The riot sequence ends with an act of ugly, clumsy, brutal violence that forms a clean tonal break between the prologue and the rest of the movie; where the first act has the apparent narrative formlessness and freedom of something like Love Streams or Opening Night, the rest of the picture is rendered with the air-tight structural rigor of a Walter Hill action flick or a Cronenberg horror film. Hook, the young soldier who is separated from his unit and forced to fend for himself on Belfast’s mean streets, becomes a focal point for a wide array of people who either want him rescued or want him dead; there are not only the two sides of the overall conflict, but warring factions within those sides, as well as informants and spies. Demange and Burke navigate all of the interconnecting storylines and relationships with a concision and clarity that would do Kurosawa proud, and as the action unfolds the genius of their opening act becomes more and more apparent. The relaxed quality of the early passages allows the audience to breathe and become acclimated to the characters’ surroundings before all hell breaks loose, and thus even when the movie is piling on the action with sequences involving dozens of characters, it never becomes confusing or muddled. We understand where every character is coming from, and we are tortured by every complicated moral and ethical quandary that arises.
Yet using the word “tortured” overlooks how flat-out exhilarating this movie is, and the reason why I genuinely think that if mass audiences could be persuaded to see it their world would be rocked. For while ’71 is a supremely intelligent film that examines serious issues — like the fact that soldiers on both sides of a conflict tend to have more in common with each other than with the men sending them to war, or the increasingly convoluted moral arguments men and women at war have to invent for each other and themselves — it is also a more kinetic, kick-ass action film than the last three Marvel movies combined. (Come to think of it, if Marvel Studios president Kevin Feige has any sense he’ll offer Demange a bag of money to direct the recently announced Spider-Man reboot — I can’t imagine anyone better suited to take on the combination of large-scale action and adolescent character study that that franchise requires.) The movie is jammed to the hilt with set pieces that don’t feel like set pieces — they feel real, immediate and terrifying, and each one is more viscerally affecting than the one that came before.

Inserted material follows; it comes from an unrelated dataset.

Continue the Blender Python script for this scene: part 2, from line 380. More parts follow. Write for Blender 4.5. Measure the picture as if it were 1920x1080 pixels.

I’ve seen ’71 twice, and I honestly can’t quite put my finger on how Demange achieves his end results here; his technique is invisible but undeniable. He’s also a master director of actors, another trait he shares in common with action auteurs like Hill and Peckinpah — every single part here is cast impeccably, and there isn’t an inauthentic moment in terms of performance. Come to think of it, there isn’t an inauthentic moment period, yet ’71 delivers all of the emotional satisfactions (and then some) of a more conventionally constructed Hollywood entertainment like Saving Private Ryan. In many ways, ’71 plays like that film’s far darker doppelgänger — it’s another war movie about a group of men dying in the service of one lone soldier, but Demange shares none of Spielberg’s belief in the redemptive, heroic side of war. The film’s conclusion echoes another iconic war film, John Ford’s Fort Apache, though lacks Ford’s belief in honor and legacy. The upshot is that ’71 is that rare achievement, a violent action film of great moral seriousness that plays the audience like a piano but doesn’t glorify or glamorize its carnage — it’s spectactular entertainment that doesn’t require the viewer to disengage his or her brain. Eternal optimist that I am, I still think that there’s got to be as big an audience for a thinking-person’s action film as there is for anything else; if only Demange could get his film booked into the multiplexes, he’d be as big as J.J. Abrams.